Usually, the Deductive Genius’s powers are accredited to an eidetic memory. In Forever‘s case, the story is a bit more complicated: Henry is a genius because he’s actually 200-plus-years-old, an old-timey immigrant to New York who’s still kicking thanks to a spell cast by his wife, a witch. Wait, that’s Sleepy Hollow again. No, Henry’s still alive because he saved the life of a Native American girl in 1642, who rewarded him with eternal life (until the day he meets his soul mate). Oops, sorry, still wrong; I just described the premise of Fox’s short-lived 2008 drama New Amsterdam. Maybe he’s a vampire? My bad, that’s Alex O’Loughlin in Moonlight.

So yeah: A better title for this series may be Derivative. Morgan can be killed but is always subsequently reborn, naked, in a body of water (unfortunately in NYC that means the East River); he reads rooms like Dr. Gregory House and dead bodies like Dexter Morgan (can the name be a coincidence?). His soon-to-be partner, Jo Martinez, is a level-headed detective straight out of the Abbie Mills/Kate Beckett/Joan Watson School of No-Nonsense Sidekickery. His nemesis, who murders an entire subway car full of people just to prove that Henry can’t die, is nothing but a voice on the phone, a stranger convinced that he and Henry have a special connection; just call him Moriarty Red John Ice Truck Killer.

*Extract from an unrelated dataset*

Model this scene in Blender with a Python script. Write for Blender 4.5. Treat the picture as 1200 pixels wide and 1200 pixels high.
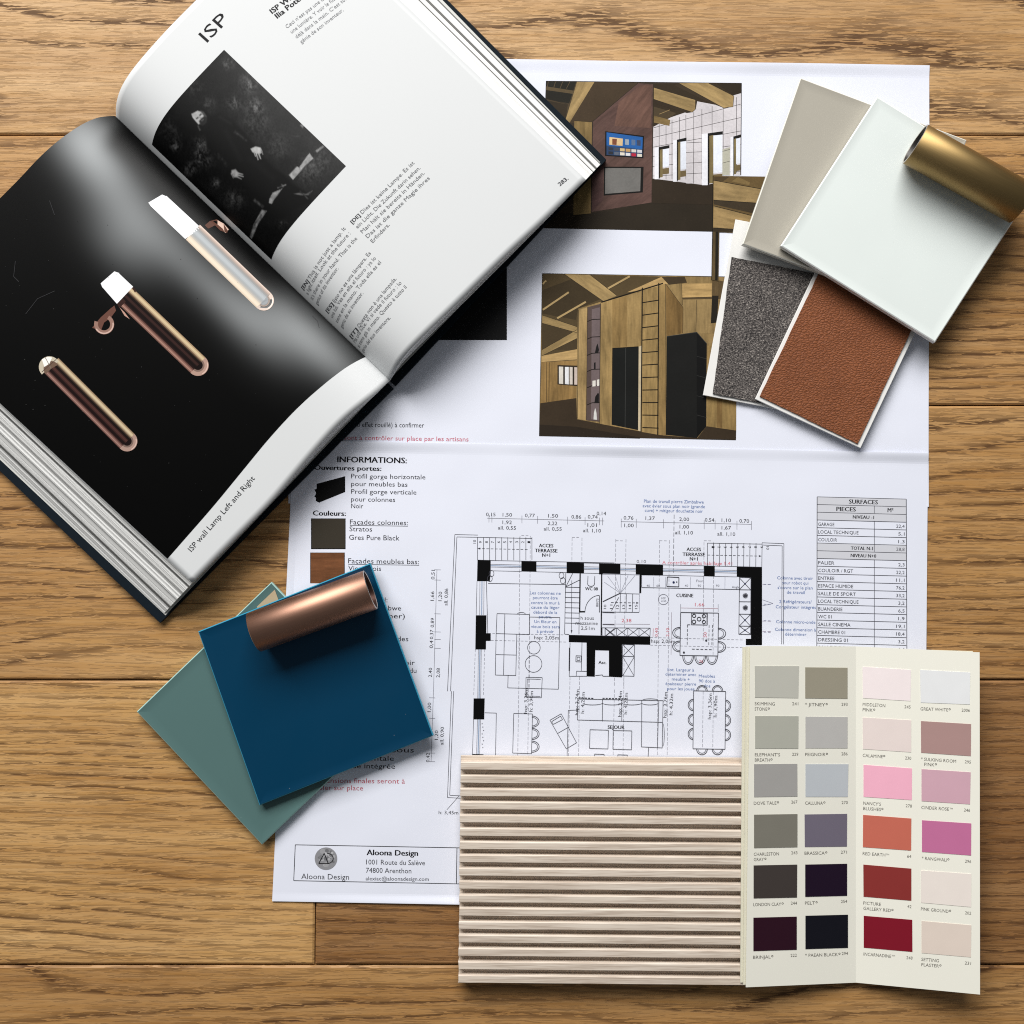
import bpy, math, random
from math import radians, sin, cos, pi, exp, sqrt, hypot
from mathutils import Vector

for o in list(bpy.data.objects):
    bpy.data.objects.remove(o, do_unlink=True)
SC = bpy.context.scene
COL = SC.collection

# ------------------------------------------------------------------ camera, world, lamp, exposure
D, FPX, TILT = 0.694, 1250.0, radians(3.0)        # metres to the floor, focal length in photo pixels
CAM = Vector((0, -D * sin(TILT), D * cos(TILT)))
cd = bpy.data.cameras.new('camera')
cd.sensor_width = 36
cd.lens = 36 * FPX / 1200
cd.clip_start, cd.clip_end = 0.02, 50
cam = bpy.data.objects.new('camera', cd)
cam.location = CAM
cam.rotation_euler = (TILT, 0, 0)
COL.objects.link(cam)
SC.camera = cam

w = bpy.data.worlds.new('World')
SC.world = w
w.use_nodes = True
w.node_tree.nodes['Background'].inputs['Color'].default_value = (0.93, 0.97, 1.0, 1)
w.node_tree.nodes['Background'].inputs['Strength'].default_value = 0.135

ld = bpy.data.lights.new('window_light', 'AREA')
ld.shape = 'RECTANGLE'
ld.size, ld.size_y = 3.3, 1.5
ld.energy = 198
ld.color = (1.0, 0.985, 0.96)
lamp = bpy.data.objects.new('window_light', ld)
lamp.location = (-0.75, 2.50, 1.98)
lamp.rotation_euler = (Vector((0, 0.02, 0)) - Vector(lamp.location)).to_track_quat('-Z', 'Y').to_euler()
COL.objects.link(lamp)

SC.view_settings.view_transform = 'Standard'
SC.view_settings.look = 'None'
SC.view_settings.exposure = 0
SC.view_settings.gamma = 1
SC.render.engine = 'CYCLES'
SC.cycles.use_denoising = False
SC.cycles.filter_width = 1.1
SC.cycles.max_bounces = 12
SC.cycles.transmission_bounces = 12
SC.cycles.sample_clamp_indirect = 6

# ------------------------------------------------------------------ helpers
def at(px, py, z):
    """the point at height z (metres) that the photo shows at (px, py)"""
    x, y = (px - 600) / FPX, -(py - 600) / FPX
    d = Vector((x, y * cos(TILT) + sin(TILT), y * sin(TILT) - cos(TILT)))
    return CAM + d * ((z - CAM.z) / d.z)

def ray(px, py):
    x, y = (px - 600) / FPX, -(py - 600) / FPX
    return Vector((x, y * cos(TILT) + sin(TILT), y * sin(TILT) - cos(TILT)))

def lin(c):
    r = []
    for v in c[:3]:
        v = v / 255
        r.append(v / 12.92 if v <= 0.04045 else ((v + 0.055) / 1.055) ** 2.4)
    return tuple(r)

class Flat:
    def __init__(self, z): self.z = z
    def pt(self, px, py, off=0): return at(px, py, self.z + off)

class Plane:
    def __init__(self, a, b, c):
        self.o = a
        self.n = (b - a).cross(c - a).normalized()
        if self.n.z < 0: self.n = -self.n
    def pt(self, px, py, off=0):
        d = ray(px, py)
        t = (self.o + self.n * off - CAM).dot(self.n) / d.dot(self.n)
        return CAM + d * t

def tag(o, label=None, cat=None, group=None, kind=None):
    if label: o['label'] = label
    if cat: o['category'] = cat
    if group: o['group'] = group
    if kind: o['kind'] = kind
    return o

def world_origin(o):
    v = Vector(o.location)
    while o.parent:
        o = o.parent
        v = v + Vector(o.location)
    return v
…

And yet Forever isn’t a bad show. Far from it, in fact; it’s breezy and entertaining and reasonably clever, at least when its Sherlock Scanning isn’t out of control. Much of the credit for this belongs to its three leads. Alana de la Garza’s Jo is grounded and warily curious, while Judd Hirsch’s Abe (Henry’s one companion and confidant) is charmingly avuncular. But most of all, there’s Ioan Gruffudd, who can speak volumes with the wry smirk that’s always playing around Henry’s lips. Forever is certainly a Deductive Genius show, but it also belongs to the school of series that would never work if they didn’t center on a charismatic Brit—and luckily, creator Matthew Miller managed to find the right man for the job. Miller himself also deserves some praise; it’s one thing to make a formulaic show, but it’s significantly more difficult to make one that does that formula well.

If the unpredictable success of My Little Pony: Friendship Is Magic has proven anything, it’s that any show is capable of developing its own rabid fan base. So as the TV season wears on, there may be armies of passionate Jo/Henry shippers. It seems more likely that Forever will develop into a solid B show, the sort you tune into every so often, maybe while folding laundry or making dinner. There’s nothing wrong with that; even a Deductive Genius would have to agree that it’s nice to turn your brain off every once in awhile. Plus, pay any closer attention, and you may find yourself maddened by the issues prompted by the show’s premise. Such as: Henry seems to die in public a lot. So how has nobody ever seen his body disappear before their eyes? And why would an immortal man bother taking a reasonably high-profile government job; wouldn’t it be more prudent to lay low and try not to attract attention? And also, wait—why does being old give him superpowers of deduction in the first place?

Maybe I could deduce the answers if I, too, were created in Sherlock Holmes’ image. As it is, perhaps it’d be more prudent just to sit back and enjoy the ride.